Appellees contend finally that the Commission’s order amounts not to a taking in the Loretto sense, but only to permissible regulation under the “essentially ad hoc factual inquiries” required by the Penn Central decision. See Penn Cent., 438 U.S. at 123-24, 98 S.Ct. 2646. We disagree. We have pointed out above the distinction between a per se or physical taking under Loretto — a government-compelled deprivation of a property owner’s right to exclude others from the physical occupation of his property — and other forms of taking short of actual physical appropriation. See Loretto, 458 U.S. at 427-28, 102 S.Ct. 3164. Because we find here a taking in the Loretto sense, we need not inquire whether there is a taking in the Penn Central sense.

In two assignments of error, GTE contends the Commission erroneously determined that F.C.C. rules and precedents authorized the agency to force GTE to turn over its cables to others, and that such rules and precedents, properly interpreted, did not so provide and preempt *14any state rules and statutes under which-the Commission acted to the contrary. We need not discuss these contentions because of our holding that the Commission’s order constituted an ultra vires taking per se under Loretto. Any FCC regulation and precedents must yield to the Fifth Amendment as interpreted in Loretto.

In a fourth assignment of error, GTE contends the Commission erred in concluding that GTE’s conduct in the matter of demarcation points was unreasonable and discriminatory. We agree with GTE’s contention that it cannot be charged with discrimination or unreasonableness merely because it refuses to surrender to others, by agreement, the use or occupation of its property. The record indicates, however, that the issues of discrimination and unreasonable, conduct perhaps involved other factors pertaining to -GTE’s demarcation-point practices — factors that the Commission may wish to reconsider in light of our holding that the agency .was powerless to remedy any unreasonable conduct or discrimination by compelling GTE to acquiesce in the physical occupation of its property by others. To afford the Commission an opportunity to reconsider, we will remand the cause to the agency.

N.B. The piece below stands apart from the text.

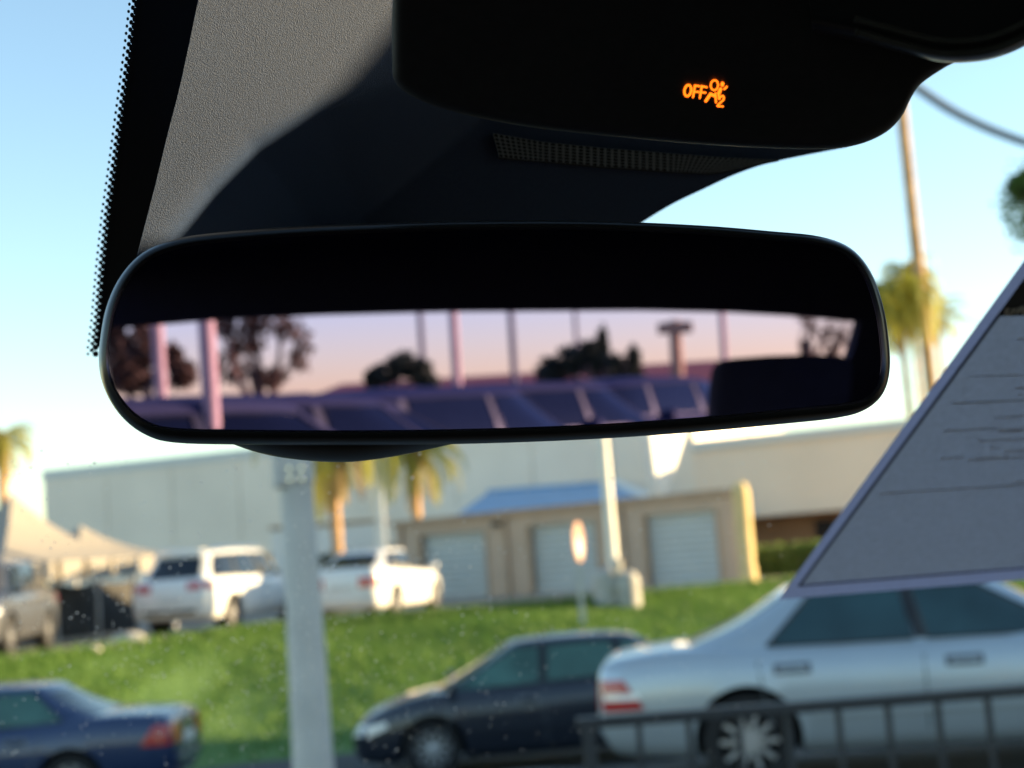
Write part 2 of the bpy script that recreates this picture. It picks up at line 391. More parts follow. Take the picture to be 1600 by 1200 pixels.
# blue hip roof shelter behind the storage block
sh = empty('blue_shelter', at(860, 800, 50.5), label='shelter with a blue metal hip roof behind the tan storage block', cat='shelter')
c = [at(700, 808, 49), at(1035, 782, 49), at(1035, 782, 55), at(700, 808, 55)]
zr = c[1].z - 0.15; c = [Vector((p.x, p.y, zr)) for p in c]
rdg = [at(762, 774, 52), at(960, 757, 52)]; zt = rdg[1].z + 0.05; rdg = [Vector((p.x, p.y, zt)) for p in rdg]
mk('roof', c + rdg, [(0, 1, 5, 4), (1, 2, 5), (2, 3, 4, 5), (3, 0, 4), (3, 2, 1, 0)], M['blue_roof'], sh, smooth=False)
mb = MB(); mb.tube([rdg[1] + Vector((0, 0, .04)), c[1] + Vector((0, 0, .05))], 0.13, 8); mb.obj('ridge_cap', M['white'], sh)
mb = MB(); mb.tube([rdg[0] + Vector((0, 0, .04)), rdg[1] + Vector((0, 0, .04))], 0.06, 8); mb.obj('ridge_cap', M['blue_roof'], sh)
for p in c:
    mb = MB(); q = p.lerp((c[0]+c[2])/2, 0.08); mb.box((q.x, q.y, (UP+zr)/2+0.05), (0.15, 0.15, zr-UP)); mb.obj('post', M['white'], sh)

# white inverted-triangle pylon sign
a, b, c_ = at(1000, 650, 46.5), at(1086, 650, 46.5), at(1026, 783, 46.5)
nd = Vector((0.75, -0.66, 0)).normalized()
w = (b - a).length/2; mid = (a + b)/2
ax = Vector((nd.y, -nd.x, 0)); ax = ax if ax.x > 0 else -ax
pw = w / abs(ax.x)
pts = [mid - ax*pw*0.95, mid + ax*pw*1.05, Vector((c_.x, c_.y, c_.z)) + ax*0.17, Vector((c_.x, c_.y, c_.z)) - ax*0.10]
pts = [Vector((p.x, p.y, z)) for p, z in zip(pts, (a.z+1.2, a.z+1.2, c_.z, c_.z))]
pts[0] -= ax*0.1; pts[1] += ax*0.5
ps = empty('pylon_sign', (c_.x, c_.y, UP), label='white inverted triangle pylon sign blazing in the sun behind the storage block', cat='sign')
mk('sign_panel', [p + nd*0.18 for p in pts] + [p - nd*0.18 for p in pts], [(0, 1, 2, 3), (7, 6, 5, 4), (0, 4, 5, 1), (1, 5, 6, 2), (2, 6, 7, 3), (3, 7, 4, 0)], M['white'], ps, smooth=False)
mb = MB(); mb.tube([(c_.x, c_.y, UP-0.1), (c_.x, c_.y, c_.z + 0.2)], 0.11, 12); mb.obj('post', M['galv'], ps, smooth=True)

# white trailer seen between the poles behind the white cars
tr = at(512, 866, 46.0); tz = at(512, 822, 46).z
tl = empty('box_trailer', (tr.x, tr.y, UP), label='low white box trailer parked behind the white sedan', cat='trailer')
mb = MB(); mb.box((tr.x, tr.y+1, (UP+0.5+tz)/2), (3.4, 2.1, tz-UP-0.5), 0.05, 0.04); mb.obj('box_body', M['white'], tl)
mb = MB(); mb.box((tr.x, tr.y+1, tz+0.06), (3.5, 2.2, 0.1), 0.05); mb.obj('roof_edge', M['tan_trim'], tl)
for sx in (-0.9, 0.9):
    mb = MB(); mb.lathe((tr.x+sx, tr.y-0.1, UP+0.33), [(0.2, -0.1), (0.33, -0.09), (0.33, 0.09), (0.2, 0.1)], 18, 'Y'); mb.obj('wheel', M['tyre'], tl)

# hedges
def leaves(name, boxes, n, m, size, seed, parent=None, shape='box'):
    rr = random.Random(seed); v = []; f = []
    for (c, d) in boxes:
        for _ in range(n):
            if shape == 'ball':
                while True:
                    q = Vector((rr.uniform(-1, 1), rr.uniform(-1, 1), rr.uniform(-1, 1)))
                    if 0.25 < q.length < 1: break
            else: q = Vector((rr.uniform(-1, 1), rr.uniform(-1, 1), rr.uniform(-1, 1)))
            p = Vector(c) + Vector((q.x*d[0], q.y*d[1], q.z*d[2])) * (1 + 0.12*rr.gauss(0, 1) * (0.4 if shape == 'box' else 1))
            s = size * rr.uniform(0.6, 1.5)
            a = Vector((rr.gauss(0, 1), rr.gauss(0, 1), rr.gauss(0, 1))).normalized(); b = a.orthogonal().normalized()
            b = Matrix.Rotation(rr.uniform(0, 6.28), 3, a) @ b; e = a.cross(b)
            k = len(v); v += [p - b*s, p - e*s*0.5, p + b*s, p + e*s*0.5]; f.append((k, k+1, k+2, k+3))
    return mk(name, v, f, m, parent, smooth=False)
h = at(545, 857, 42); hd = empty('hedge', (h.x, h.y, UP), label='dark clipped hedge behind the white sedan', cat='hedge')
leaves('foliage', [((h.x, h.y, UP+0.75), (1.0, 0.4, 0.75))], 1800, M['leaf_dark'], 0.09, 5, hd)
h = at(1235, 884, 42.5); hd = empty('hedge', (h.x, h.y, UP), label='low green hedge in front of the brown recessed wall', cat='hedge')
leaves('foliage', [((h.x+0.6, h.y, UP+0.42), (2.0, 0.5, 0.45))], 2600, M['leaf'], 0.08, 6, hd)

# ------------------------------------------------------------------ poles
def plumb(px0, py0, d, z0, z1):
    p = at(px0, py0, d); return Vector((p.x, p.y, z0)), Vector((p.x, p.y, z1))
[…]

We reverse the Commission order and the trial-court judgment, and remand the controversy to the Commission for further proceedings not inconsistent with our opinion.

. In our discussion hereafter, we will, where appropriate, refer collectively to the Commission, Rescom, and Multi-Technology Services, L.P., as "appellees.”

. GTE appears to have no regular policy or practice of selling or allowing others to use its installed cables, and the company’s tariff on file at the Commission makes no provision in that regard beyond requiring that any demarcation point be located by agreement with the property owner and that it be consistent with "Part 68 of the FCC Rules and Regulations.” As noted in footnote 3, infra, these require that the demarcation point be located near the property line or near where the cable enters a multiple-unit building or buildings. GTE’s installation at the five complexes was consistent with the first location; the new demarcation proposed by Rescom and MTS would have been consistent with the second authorized location.

. The federal regulation provides that a telephone company "may establish a reasonable and nondiscriminatory practice of placing the demarcation point” at either of two places: the nearest practicable point to where the company’s wiring crosses a property line; or, where the wiring enters a multi-unit building or buildings. See 47 C.F.R. § 68.3(b)(2) (1996).

. The state requirements were contained in the Public Utility Regulatory Act of 1995. See Tex.Rev.Civ. Stat. Ann. art. 1446-0 ("PURA 1995”). The Act has been repealed and reco-dified without substantial change. See Tex. Util.Code Ann. Title 2 (West 1998) ("PURA 1997”); see also Act of May 8, 1997, 75th Leg., R.S., ch. 166, § 1, 1997 Tex. Gen. Laws 713, 713-1018. PURA 1995 prohibited a utility's "making or granting any unreasonable preference or advantage to any corporation or person within any classification,” or subjecting such corporation or person to "any unreasonable prejudice or disadvantage.” PURA 1995, § 3.215. PURA 1995 also provided that a public utility "may not discriminate against any person or corporation that sells or leases equipment or performs services in competition with the public utility,” and may not engage "in any other practice that tends to restrict or impair competition.” PURA 1995, § 3.217. These provisions are now found in PURA 1997 sections 55.005 and 55.006.

It appears to be undisputed that GTE, on the one hand, and Rescom and MTS, on the other hand, compete in the shared-tenant services market. It also appears to be undisputed that GTE and the owners of the five complexes — the principals represented by Rescom and MTS — are not in competition in that market.

. The Commission refers to its “general power to regulate and supervise the business of each public utility ... and to do anything specifically designated or implied by this title that is necessary and convenient to the exercise of that power and jurisdiction,” PURA 1997, § 14.001; the agency’s duty to "promote diversity of telecommunications providers and interconnectivity" and to “encourage a fully competitive telecommunications marketplace/'/d. § 51.001; and its duty to "provide equal opportunity to each telecommunications utility in a competitive marketplace,” Id. § 52.001.

. Although the Commission’s final order directs GTE to file a tariff providing for an "appropriate” compensation to be obtained from the apartment complex owners, or presumably others acting under such owners, GTE would still be entitled to a determination of whether the amount approved by the Commission as "appropriate” amounted to the "just compensation” required by the Fifth Amendment.